Portman, mild-mannered and not given to hyperbole, characterizes the current trade environment as "a challenging time." He knows that the global Doha round is in serious trouble. If a deal cannot be struck by July 1, 2007, the president's authority to put it to Congress on a take-it-or-leave it basis will expire, and with it the chance for congressional approval.

Two of the stumbling blocks are agriculture and services. President Bush has offered to eliminate all trade-distorting agricultural subsidies if America's trading partners will do the same. That has been greeted by the European Union, with France in the lead, with as much enthusiasm as French students have for private-sector jobs that don't promise life-time employment. Worse still, Mandelson has presented that position to Portman as non-negotiable. That leads Rep. Bill Thomas, a staunch free trader and ally of the president in his fight to open markets, to conclude that the U.S.-E.U. differences are irreconcilable, "and when you have irreconcilable differences the best
thing you can do is call it [the Doha round] off."

Services, which include everything from finance through lawyering and insurance, are one of America's strongest export sectors. In documents released last week Portman points out that the United States runs a $56 billion surplus in trade in services despite barriers erected by developing countries, and that liberalization of such trade "could account for fully 72 percent of the economic gain from the Doha round." But the developing countries are about as ready to open their insurance and other markets as the French are to abandon agricultural protection.

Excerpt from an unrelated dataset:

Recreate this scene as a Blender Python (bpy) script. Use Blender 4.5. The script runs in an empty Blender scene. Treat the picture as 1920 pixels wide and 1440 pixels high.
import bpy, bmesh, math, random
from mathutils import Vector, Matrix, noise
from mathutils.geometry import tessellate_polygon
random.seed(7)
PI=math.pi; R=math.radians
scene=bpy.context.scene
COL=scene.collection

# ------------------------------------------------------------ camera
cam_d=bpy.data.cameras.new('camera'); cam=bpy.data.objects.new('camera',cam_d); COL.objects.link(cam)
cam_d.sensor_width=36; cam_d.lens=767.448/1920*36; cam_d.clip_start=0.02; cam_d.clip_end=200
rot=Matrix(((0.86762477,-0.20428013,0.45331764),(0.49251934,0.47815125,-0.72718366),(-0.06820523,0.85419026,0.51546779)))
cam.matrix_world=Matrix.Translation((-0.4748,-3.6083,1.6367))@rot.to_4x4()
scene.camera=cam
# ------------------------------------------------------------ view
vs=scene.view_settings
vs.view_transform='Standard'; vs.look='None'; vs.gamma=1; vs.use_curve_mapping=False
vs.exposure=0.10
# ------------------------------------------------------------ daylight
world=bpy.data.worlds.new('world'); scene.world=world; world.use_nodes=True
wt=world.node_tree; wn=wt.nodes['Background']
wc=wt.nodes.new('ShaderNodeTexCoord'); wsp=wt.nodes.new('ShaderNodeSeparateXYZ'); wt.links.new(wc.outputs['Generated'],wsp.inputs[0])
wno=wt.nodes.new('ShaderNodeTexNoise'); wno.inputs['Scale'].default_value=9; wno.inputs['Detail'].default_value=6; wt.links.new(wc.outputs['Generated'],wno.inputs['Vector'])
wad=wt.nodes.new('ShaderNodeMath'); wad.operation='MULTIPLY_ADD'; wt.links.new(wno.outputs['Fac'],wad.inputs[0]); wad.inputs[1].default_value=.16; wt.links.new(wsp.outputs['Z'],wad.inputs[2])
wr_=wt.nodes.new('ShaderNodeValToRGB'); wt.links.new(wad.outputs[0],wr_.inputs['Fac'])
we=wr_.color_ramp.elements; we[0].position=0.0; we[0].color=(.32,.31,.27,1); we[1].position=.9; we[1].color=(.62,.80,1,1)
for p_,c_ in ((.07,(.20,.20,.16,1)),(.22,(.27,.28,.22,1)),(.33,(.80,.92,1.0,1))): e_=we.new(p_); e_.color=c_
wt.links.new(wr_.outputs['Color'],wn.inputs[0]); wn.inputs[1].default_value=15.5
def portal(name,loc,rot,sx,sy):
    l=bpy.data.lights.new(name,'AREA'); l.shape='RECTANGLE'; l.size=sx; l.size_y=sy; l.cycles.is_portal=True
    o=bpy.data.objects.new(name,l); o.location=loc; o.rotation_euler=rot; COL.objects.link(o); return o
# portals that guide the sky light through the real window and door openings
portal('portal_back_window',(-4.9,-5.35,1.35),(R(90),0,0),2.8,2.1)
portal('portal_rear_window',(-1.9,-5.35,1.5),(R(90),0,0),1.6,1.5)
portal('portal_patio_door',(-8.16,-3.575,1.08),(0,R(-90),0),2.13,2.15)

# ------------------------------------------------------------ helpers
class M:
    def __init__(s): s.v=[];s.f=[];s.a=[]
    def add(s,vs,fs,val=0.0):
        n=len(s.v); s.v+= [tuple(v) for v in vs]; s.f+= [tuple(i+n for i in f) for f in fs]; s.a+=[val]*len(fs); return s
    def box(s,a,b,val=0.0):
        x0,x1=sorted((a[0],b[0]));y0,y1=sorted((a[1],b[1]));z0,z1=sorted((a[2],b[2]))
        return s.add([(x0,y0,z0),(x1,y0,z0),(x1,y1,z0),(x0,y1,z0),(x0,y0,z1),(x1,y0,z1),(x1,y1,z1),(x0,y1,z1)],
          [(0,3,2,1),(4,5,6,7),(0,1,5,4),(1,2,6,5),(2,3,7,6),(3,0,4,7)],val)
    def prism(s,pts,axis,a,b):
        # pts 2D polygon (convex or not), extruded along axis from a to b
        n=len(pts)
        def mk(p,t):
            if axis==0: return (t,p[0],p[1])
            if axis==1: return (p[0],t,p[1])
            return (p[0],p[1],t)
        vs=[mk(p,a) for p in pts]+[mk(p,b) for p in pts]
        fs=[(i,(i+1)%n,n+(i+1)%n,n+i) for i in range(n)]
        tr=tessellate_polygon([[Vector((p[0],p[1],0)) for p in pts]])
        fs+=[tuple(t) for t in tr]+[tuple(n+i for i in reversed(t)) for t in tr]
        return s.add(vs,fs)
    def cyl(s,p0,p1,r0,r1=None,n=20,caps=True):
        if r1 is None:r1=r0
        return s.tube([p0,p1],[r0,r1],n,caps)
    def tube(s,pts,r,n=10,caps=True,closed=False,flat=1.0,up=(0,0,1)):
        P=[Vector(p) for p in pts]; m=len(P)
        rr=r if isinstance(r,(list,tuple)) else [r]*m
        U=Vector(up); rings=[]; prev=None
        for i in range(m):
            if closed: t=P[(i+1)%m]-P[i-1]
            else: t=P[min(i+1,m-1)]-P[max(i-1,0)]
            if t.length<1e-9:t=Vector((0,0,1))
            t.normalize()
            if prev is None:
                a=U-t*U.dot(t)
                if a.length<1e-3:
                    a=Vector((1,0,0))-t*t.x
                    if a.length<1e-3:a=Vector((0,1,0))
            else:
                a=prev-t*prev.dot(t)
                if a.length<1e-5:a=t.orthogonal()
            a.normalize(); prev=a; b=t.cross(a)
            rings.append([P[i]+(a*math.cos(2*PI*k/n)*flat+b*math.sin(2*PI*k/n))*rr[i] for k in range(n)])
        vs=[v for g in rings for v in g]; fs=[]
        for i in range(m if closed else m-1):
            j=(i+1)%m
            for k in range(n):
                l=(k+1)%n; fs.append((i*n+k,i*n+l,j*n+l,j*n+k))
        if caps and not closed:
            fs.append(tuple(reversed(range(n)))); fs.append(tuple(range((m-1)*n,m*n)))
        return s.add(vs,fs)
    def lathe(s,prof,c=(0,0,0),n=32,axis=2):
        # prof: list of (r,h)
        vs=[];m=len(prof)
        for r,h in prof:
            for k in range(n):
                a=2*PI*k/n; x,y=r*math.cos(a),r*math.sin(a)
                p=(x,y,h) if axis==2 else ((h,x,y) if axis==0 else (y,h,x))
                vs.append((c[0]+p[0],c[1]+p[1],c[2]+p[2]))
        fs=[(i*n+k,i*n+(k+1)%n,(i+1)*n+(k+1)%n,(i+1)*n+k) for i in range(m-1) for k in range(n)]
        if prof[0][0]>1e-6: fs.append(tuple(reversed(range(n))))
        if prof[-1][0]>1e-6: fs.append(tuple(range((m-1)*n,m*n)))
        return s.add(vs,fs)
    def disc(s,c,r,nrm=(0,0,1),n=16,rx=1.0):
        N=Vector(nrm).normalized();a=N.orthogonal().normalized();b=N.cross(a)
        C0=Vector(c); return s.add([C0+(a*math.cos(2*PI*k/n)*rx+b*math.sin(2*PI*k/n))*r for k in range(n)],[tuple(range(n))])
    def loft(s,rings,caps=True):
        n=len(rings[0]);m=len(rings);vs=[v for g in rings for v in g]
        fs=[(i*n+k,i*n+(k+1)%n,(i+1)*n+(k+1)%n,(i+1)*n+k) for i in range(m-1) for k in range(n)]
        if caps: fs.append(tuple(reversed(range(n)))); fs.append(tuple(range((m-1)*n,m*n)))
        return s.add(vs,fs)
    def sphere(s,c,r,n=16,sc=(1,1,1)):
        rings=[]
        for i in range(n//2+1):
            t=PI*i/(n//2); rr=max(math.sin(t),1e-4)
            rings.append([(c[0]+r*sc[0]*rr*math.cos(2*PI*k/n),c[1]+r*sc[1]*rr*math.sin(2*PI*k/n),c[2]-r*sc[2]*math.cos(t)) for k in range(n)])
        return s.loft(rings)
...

Although he still hopes to salvage the global Doha round, and the Australians are trying mightily to help him do that, Portman knows that his best hope is to concentrate on bilateral rather than broader, multinational, agreements. So he is relying on individual deals with countries that account for 54 percent of U.S. exports. With good results: exports to those countries that have signed on have grown at twice the rate of exports to the rest of the world. More such deals are in the works, with countries ranging from Peru to Malaysia to Panama to Korea and--surprise--with the United Arab Emirates, home of Dubai World Ports.

That Portman can make such progress is a testimonial to his negotiating skills, and not only with America's trading partners. Nipping at his heels are environmentalists, who worry more about fish and forests than about the economic growth that freer trading brings (and on which environmental preservation ultimately depends) and trade unions, who disguise their protectionism by professing concern for the working conditions of laborers in Asia and Central America. The unions would have us stop trading with countries that fail to adopt the high-cost U.S. standards that are inappropriate to their circumstances and would surely make most developing countries uncompetitive in world markets.